Não se cure. Procure-se
Estamos no final desse turbulento 2021. Um ano no qual tivemos que dar continuidade a nossa batalha contra um inimigo invisível, minúsculo, mas capaz de proporções gigantescas que extrapolaram o âmbito da saúde. E sempre que um ano está se aproximando do seu fim, a gente fica imaginando como será o próximo. Até mesmo fazemos planos. Traçamos metas. Firmamos promessas com nós mesmos. Então tenho uma proposta a fazer, algo que todos nós poderemos buscar ao longo do 2022 que bate à porta. Depois de tantos meses trancafiados dentro de casa, muitos resumidos a sua própria companhia, tantos de nós começaram a se sentir inadequados, como se jamais pudessem fazer parte da sociedade por perceberem que não possuem os muitos atributos que por ela são exigidos. E começaram a achar que precisam de alguma cura. Nós não precisamos de cura. Necessitamos de uma procura.
Eu ouvi isso pela primeira vez lá no comecinho de setembro em uma entrevista que participei com um psicólogo das chamadas Psicologias Humanistas (aliás, se você quiser ouvir ele mesmo explicando sobre esse conceito, apenas procure por Insight Psicologias no Spotify, Deezer, Orelo ou Google Podcasts e encontre a parte quatro da série Psicologias). Ele comentou que muitas pessoas chegam aos consultórios de psicoterapias ansiosas por alguma cura, por se modificarem de alguma maneira. Mas essa modificação não é no sentido de se sentirem mais pertencentes a si mesmas, mais congruentes com os seus sentimentos e desejos. É no sentido de almejarem por uma aceitação externa, alheia a elas mesmas, advinda de terceiros. Por perceberem que não são capazes de atenderem às expectativas e exigências dos outros, concluem que há algo errado consigo, algo que precisa de concerto e, portanto, vão atrás de uma cura da qual não precisam.
Nós não precisamos nos curar de nós mesmos. Mas é isso o que muitos tentamos fazer. Insatisfeitos com a nossa essência, com o nosso jeito de ser, influenciados por opiniões e determinações que ditam como deveríamos viver, pensar e falar, procuramos por alguma maneira de nos adequarmos aos moldes previamente impostos a nós. Mas é justo? É justo desistirmos dos nossos sonhos, dos nossos anseios, da nossa felicidade só porque queremos ser “aceitos”. Mas o que é ser aceito? O que é realmente ser aceito? Se as pessoas não podem nos aceitar como somos, mas podem nos aceitar como querem que sejamos, então não estão aceitando a nós, mas, sim, à imagem delas refletida em nós. Porque a aceitação verdadeira deve ser incondicional.
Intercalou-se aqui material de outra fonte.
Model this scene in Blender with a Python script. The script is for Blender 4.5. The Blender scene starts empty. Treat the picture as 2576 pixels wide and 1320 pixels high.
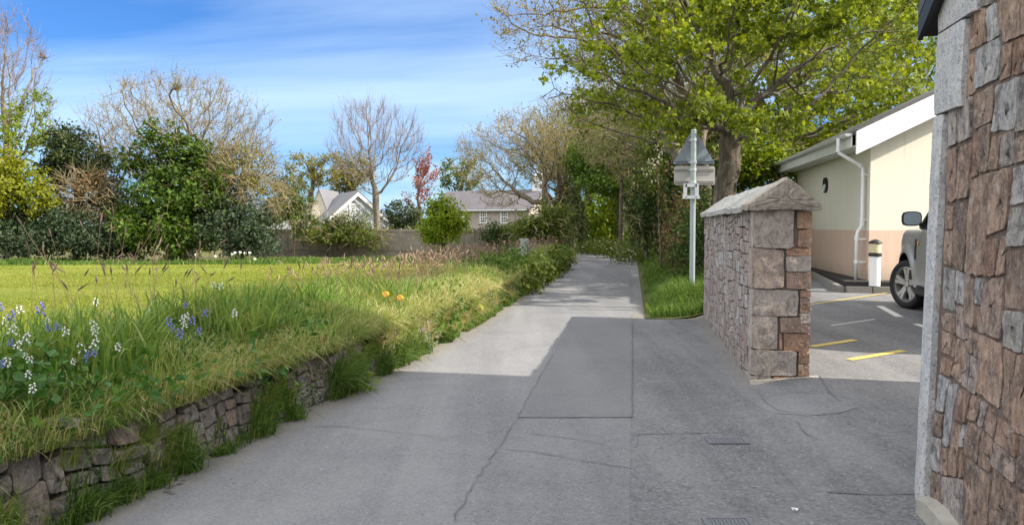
import bpy, bmesh, math, random
import numpy as np
from mathutils import Vector, Matrix

SC = bpy.context.scene
R = math.radians
# ------------------------------------------------------------------ camera
FPX, PCX, PCY, HZ, CAMH = 1958.0, 1287.5, 660.0, 570.0, 1.5
PITCH = math.atan((PCY - HZ) / FPX)
cam_d = bpy.data.cameras.new('camera')
cam = bpy.data.objects.new('camera', cam_d)
SC.collection.objects.link(cam)
cam.location = (0, 0, CAMH)
cam.rotation_euler = (R(90) - PITCH, 0, 0)
cam_d.sensor_width = 36.0
cam_d.lens = 36.0 * FPX / 2575.0
cam_d.clip_start = 0.05
cam_d.clip_end = 3000
SC.camera = cam
# ------------------------------------------------------------------ light
SUN_EL = R(39.5)
SUN_H = Vector((0.977, -0.207)).normalized()          # towards the sun
SUN_ROT = math.atan2(SUN_H.x, SUN_H.y)
sd = bpy.data.lights.new('sun', 'SUN')
sd.energy = 4.4
sd.angle = R(0.53)
sd.color = (1.0, 0.92, 0.80)
sun = bpy.data.objects.new('sun', sd)
SC.collection.objects.link(sun)
to_sun = Vector((SUN_H.x * math.cos(SUN_EL), SUN_H.y * math.cos(SUN_EL), math.sin(SUN_EL)))
sun.rotation_euler = to_sun.to_track_quat('Z', 'Y').to_euler()
world = bpy.data.worlds.new('World')
SC.world = world
world.use_nodes = True
wt = world.node_tree
wt.nodes.clear()


def N(nt, typ, **kw):
    n = nt.nodes.new(typ)
    for k, v in kw.items():
        if k.startswith('i_'):
            n.inputs[k[2:].replace('_', ' ')].default_value = v
        else:
            setattr(n, k, v)
    return n


def L(nt, a, b):
    nt.links.new(a, b)


def ramp(nt, fac, stops, interp='LINEAR'):
    n = nt.nodes.new('ShaderNodeValToRGB')
    cr = n.color_ramp
    cr.interpolation = interp
    while len(cr.elements) < len(stops):
        cr.elements.new(0.5)
    for e, (p, c) in zip(cr.elements, stops):
        e.position = p
        e.color = (c, c, c, 1) if isinstance(c, (int, float)) else (c[0], c[1], c[2], 1)
    if fac is not None:
        L(nt, fac, n.inputs[0])
    return n.outputs[0]


def mixc(nt, fac, a, b, blend='MIX'):
    n = nt.nodes.new('ShaderNodeMix')
    n.data_type = 'RGBA'
    n.blend_type = blend
    for s, v in ((0, fac), (6, a), (7, b)):
        if isinstance(v, (int, float)):
            n.inputs[s].default_value = v
        elif isinstance(v, tuple):
            n.inputs[s].default_value = (v[0], v[1], v[2], 1)
        else:
            L(nt, v, n.inputs[s])
    return n.outputs[2]


def math_n(nt, op, a, b=None, c=None):
    n = nt.nodes.new('ShaderNodeMath')
    n.operation = op
    for i, v in enumerate((a, b, c)):
        if v is None:
            continue
        if isinstance(v, (int, float)):
            n.inputs[i].default_value = v
        else:
            L(nt, v, n.inputs[i])
    return n.outputs[0]


# sky: Nishita plus thin cirrus laid out by direction
sky = N(wt, 'ShaderNodeTexSky', sky_type='NISHITA')
sky.sun_disc = False
sky.sun_elevation = SUN_EL
sky.sun_rotation = SUN_ROT
sky.air_density = 1.0
sky.dust_density = 0.35
sky.ozone_density = 2.2
tc = N(wt, 'ShaderNodeTexCoord')
sep = N(wt, 'ShaderNodeSeparateXYZ')
L(wt, tc.outputs['Generated'], sep.inputs[0])
den = math_n(wt, 'ADD', math_n(wt, 'MAXIMUM', sep.outputs[2], 0.0), 0.10)
comb = N(wt, 'ShaderNodeCombineXYZ')
L(wt, math_n(wt, 'DIVIDE', sep.outputs[0], den), comb.inputs[0])
L(wt, math_n(wt, 'DIVIDE', sep.outputs[1], den), comb.inputs[1])
mp = N(wt, 'ShaderNodeMapping')
mp.inputs['Scale'].default_value = (0.30, 0.50, 1.0)
mp.inputs['Rotation'].default_value = (0, 0, R(-12))
mp.inputs['Location'].default_value = (3.1, 0.35, 0)
L(wt, comb.outputs[0], mp.inputs[0])
cn = N(wt, 'ShaderNodeTexNoise', i_Scale=1.0, i_Detail=6.0, i_Roughness=0.55, i_Distortion=0.5)
L(wt, mp.outputs[0], cn.inputs['Vector'])
cf = ramp(wt, cn.outputs['Fac'], [(0.36, 0.0), (0.52, 0.55), (0.66, 0.9)])
cf = math_n(wt, 'MULTIPLY', cf, 0.76)
skyc = mixc(wt, 1.0, sky.outputs[0], (0.19, 0.36, 0.60), 'MULTIPLY')
skyv = mixc(wt, cf, skyc, (2.9, 3.75, 4.7))
# unseen broken cloud added overhead and behind the camera as white fill light
bk = math_n(wt, 'SUBTRACT', math_n(wt, 'MULTIPLY', sep.outputs[2], 0.55), math_n(wt, 'MULTIPLY', sep.outputs[1], 0.95))
bn = N(wt, 'ShaderNodeTexNoise', i_Scale=2.2, i_Detail=4.0, i_Roughness=0.6)
L(wt, tc.outputs['Generated'], bn.inputs['Vector'])
bk = math_n(wt, 'ADD', bk, math_n(wt, 'MULTIPLY', math_n(wt, 'SUBTRACT', bn.outputs['Fac'], 0.5), 0.6))
bk = math_n(wt, 'ADD', bk, 1.0)
bf = ramp(wt, bk, [(0.42, 0.0), (0.80, 0.92)])
skyv = mixc(wt, bf, skyv, (7.6, 7.8, 8.1))
bg = N(wt, 'ShaderNodeBackground')
bg.inputs['Strength'].default_value = 0.14
L(wt, skyv, bg.inputs['Color'])
wo = N(wt, 'ShaderNodeOutputWorld')
L(wt, bg.outputs[0], wo.inputs['Surface'])
SC.view_settings.view_transform = 'Standard'
SC.view_settings.look = 'None'
SC.view_settings.gamma = 1.0
SC.view_settings.exposure = 1.06
SC.cycles.max_bounces = 6
SC.cycles.diffuse_bounces = 3
SC.cycles.glossy_bounces = 2
SC.cycles.transmission_bounces = 4
SC.cycles.transparent_max_bounces = 8
SC.cycles.caustics_reflective = False
SC.cycles.caustics_refractive = False

# ------------------------------------------------------------------ helpers


def tag(o, label, cat, group=None, kind=None):
    o['label'] = label
    o['category'] = cat
    if group:
        o['group'] = group
    if kind:
        o['kind'] = kind
    return o


def empty(name, loc, label=None, cat=None, group=None, rz=0.0, kind=None):
    o = bpy.data.objects.new(name, None)
    SC.collection.objects.link(o)
    o.location = loc
    o.rotation_euler = (0, 0, rz)
    o.empty_display_size = 0.2
    if label:
        tag(o, label, cat, group, kind)
    return o


def link(name, me, mat=None, parent=None, smooth=False):
    if mat is not None and len(me.materials) == 0:
        for m in (mat if isinstance(mat, (list, tuple)) else [mat]):
            me.materials.append(m)
    if smooth:
        me.polygons.foreach_set('use_smooth', np.ones(len(me.polygons), dtype=bool))
    o = bpy.data.objects.new(name, me)
    SC.collection.objects.link(o)
    if parent is not None:
        o.parent = parent
        # geometry is given in world space: keep it there
        o.matrix_parent_inverse = Matrix.Translation(parent.location).inverted() if parent.rotation_euler.z == 0 \
            else (Matrix.Translation(parent.location) @ Matrix.Rotation(parent.rotation_euler.z, 4, 'Z')).inverted()
    return o


def raw(verts, groups, rnd=None, tint=None, smooth=False):
    """numpy mesh: groups = list of (M,k) index arrays"""
    me = bpy.data.meshes.new('m')
    v = np.ascontiguousarray(verts, dtype=np.float32)
    me.vertices.add(len(v))
    me.vertices.foreach_set('co', v.ravel())
    groups = [np.asarray(g, dtype=np.int32) for g in groups if len(g)]
    tot = sum(g.size for g in groups)
    nf = sum(len(g) for g in groups)
    me.loops.add(tot)
    me.loops.foreach_set('vertex_index', np.concatenate([g.ravel() for g in groups]))
    me.polygons.add(nf)
    sizes = np.concatenate([np.full(len(g), g.shape[1], np.int32) for g in groups])
    starts = np.concatenate([[0], np.cumsum(sizes)[:-1]]).astype(np.int32)
    me.polygons.foreach_set('loop_start', starts)
    me.polygons.foreach_set('loop_total', sizes)
    me.polygons.foreach_set('use_smooth', np.full(nf, bool(smooth)))
    for nm, a in (('rnd', rnd), ('tint', tint)):
        if a is not None:
            at = me.attributes.new(nm, 'FLOAT', 'POINT')
            at.data.foreach_set('value', np.ascontiguousarray(a, dtype=np.float32))
    me.update()
    me.validate()
    return me


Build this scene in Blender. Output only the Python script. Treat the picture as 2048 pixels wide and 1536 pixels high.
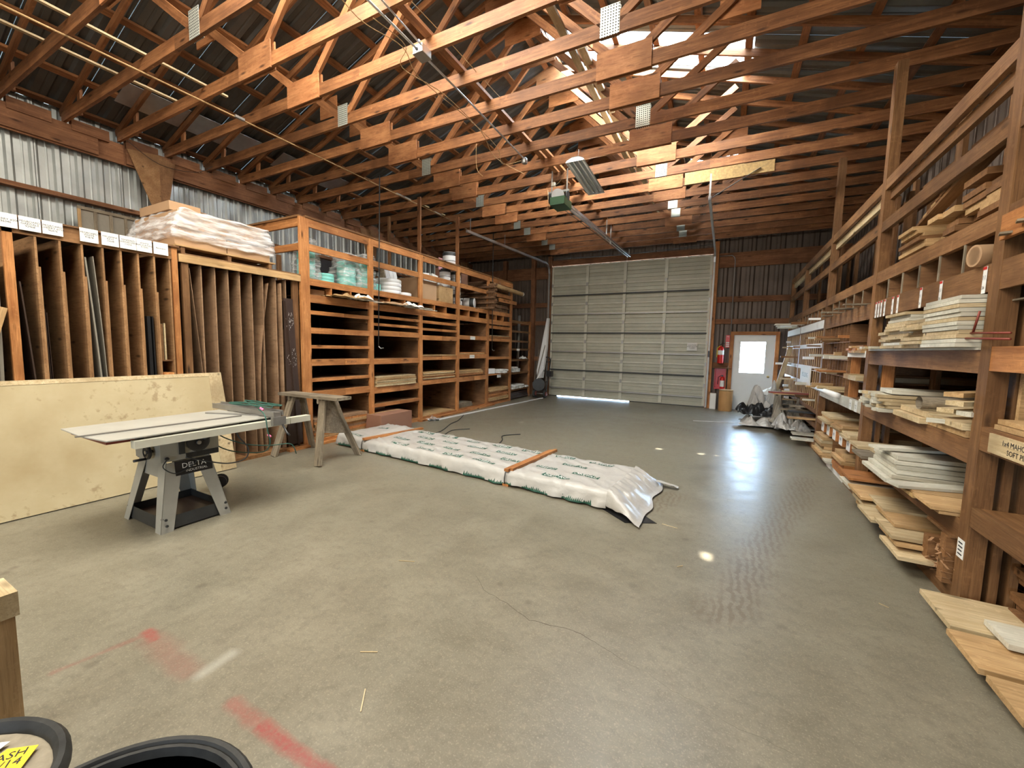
import bpy, bmesh, math, random
from mathutils import Vector, Matrix, noise as mnoise
random.seed(7)
for o in list(bpy.data.objects): bpy.data.objects.remove(o)
S = bpy.context.scene
COL = S.collection
# ------------------------------------------------------------------ camera, world, sun, big lights, exposure
F, H = 809.5, 1.6
CAM_R = Vector((0.885, 0.465, 0.021)); CAM_D = Vector((0.060, -0.070, -0.996)); CAM_F = Vector((-0.461, 0.883, -0.090))
CAM_F.normalize(); CAM_R = (CAM_R - CAM_R.dot(CAM_F) * CAM_F).normalized(); CAM_D = CAM_F.cross(CAM_R)
cd = bpy.data.cameras.new('camera'); cam = bpy.data.objects.new('camera', cd); COL.objects.link(cam)
cd.sensor_width = 36; cd.lens = F / 2048 * 36; cd.clip_start = 0.02; cd.clip_end = 200
m = Matrix.Identity(4)
for i, v in enumerate((CAM_R, -CAM_D, -CAM_F)):
    for j in range(3): m[j][i] = v[j]
m.translation = (0, 0, H); cam.matrix_world = m
S.camera = cam
S.view_settings.view_transform = 'Standard'; S.view_settings.look = 'None'
S.view_settings.exposure = -0.20; S.view_settings.gamma = 1; S.view_settings.use_curve_mapping = False
S.cycles.use_light_tree = False; S.cycles.max_bounces = 8; S.cycles.diffuse_bounces = 5; S.cycles.sample_clamp_indirect = 40
W = bpy.data.worlds.new('sky'); S.world = W; W.use_nodes = True
bg = W.node_tree.nodes['Background']; bg.inputs[0].default_value = (0.50, 0.72, 1.0, 1); bg.inputs[1].default_value = 60.0

def lamp(name, kind, loc, dirv, energy, color, **kw):
    l = bpy.data.lights.new(name, kind); l.energy = energy; l.color = color
    o = bpy.data.objects.new(name, l); COL.objects.link(o); o.location = loc
    o.rotation_euler = Vector(dirv).to_track_quat('-Z', 'Y').to_euler()
    for k, v in kw.items(): setattr(l, k, v)
    return o
SUN_D = Vector((0.10, 0.397, -0.97)).normalized()
lamp('sun', 'SUN', (0, 0, 20), SUN_D, 30.0, (1, .93, .82), angle=0.0093)
# lamp for daylight from an unseen doorway; the front wall opening is smaller
lamp('doorway_daylight', 'AREA', (-1.2, -5.7, 1.5), (-.25, 1, -.12), 60, (1, .88, .74), shape='RECTANGLE', size=2.6, size_y=2.2)
# unseen fill lamp added behind the camera to brighten floor and racks
lamp('added_fill_lamp', 'AREA', (-2.9, -2.4, 4.35), (0, 1, -.25), 380, (1, .92, .79), shape='RECTANGLE', size=8.0, size_y=1.2)
# overhead light under the roof
lamp('added_ridge_fill', 'AREA', (-3.03, 2.2, 6.05), (0, .28, -1), 980, (1, .95, .84), shape='RECTANGLE', size=3.0, size_y=4.4)  # added unseen lamp; the roof sheets above it are solid
lamp('skylight_daylight', 'AREA', (-1.40, 6.70, 6.085), (-.05, .45, -1), 420, (1, .95, .86), shape='RECTANGLE', size=2.6, size_y=.5)
def portal(name, loc, dirv, sx, sy):
    o = lamp(name, 'AREA', loc, dirv, 1, (1, 1, 1), shape='RECTANGLE', size=sx, size_y=sy)
    try: o.data.cycles.is_portal = True
    except Exception: bpy.data.objects.remove(o)
portal('door_window_portal', (.66, 12.99, 1.45), (0, -1, 0), .62, .84)
portal('front_door_portal', (-1.2, -6.05, 1.2), (0, 1, 0), .8, 1.2)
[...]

Por isso a minha proposta para esse próximo ano, mas que pode começar nesse exato momento, é a que gente se procure. Que possamos olhar para nós mesmos encontrando as nossas singularidades, aquelas características que no meio de bilhões de pessoas nos tornam tão únicos e ímpares, aqueles traços tão específicos e especiais que fariam aqueles que realmente nos amam e aceitam nos reconhecerem até quando a luz não estivesse tão forte. Nessa procura por nós mesmos podemos acabar fazendo descobertas surpreendentes. Podemos descobrir que jamais pertenceremos a um determinado grupo de pessoas, mas que faremos parte do outro ainda melhor e mais coeso. Podemos descobrir que nunca seremos capazes de atender a expectativas de algumas pessoas, mas que somos responsáveis por atendermos apenas as nossas mesmas e que os outros são responsáveis por correrem atrás daqueles sonhos e projetos que idealizam em nós. Nessa procura ilimitada, cheia de curiosidade, com potencial para grandes esclarecimentos, poderemos nos libertar daqueles julgamentos tão impiedosos que fazemos contra nós mesmos, poderemos aprender a nos respeitar mais, tendo como mantra aqueles versos que dizem que “cada um sabe a dor e a delícia de ser o que se é”.
Então pare de pensar que precisa de uma cura. Não acredite quando disserem que você precisa de concerto. Nem se culpe quando não puder fazer aquilo que esperavam de você. O que é que você espera da sua vida? Da sua história? Da sua existência? É só isso o que importa ao longo da procura que proponho que você faça. Saiba que esse não é um processo tão fácil e simples, como disse anteriormente, há dores em sermos quem somos, e você será confrontado por elas. Mas também existem as delícias, responsáveis por suavizar nosso sofrimento e aumentar nossa esperança. Procure-se e tenha a chance de se encontrar. Muitos passaram por esse mundo e conheceram milhares de pessoas, mas não foram capazes de se conhecer.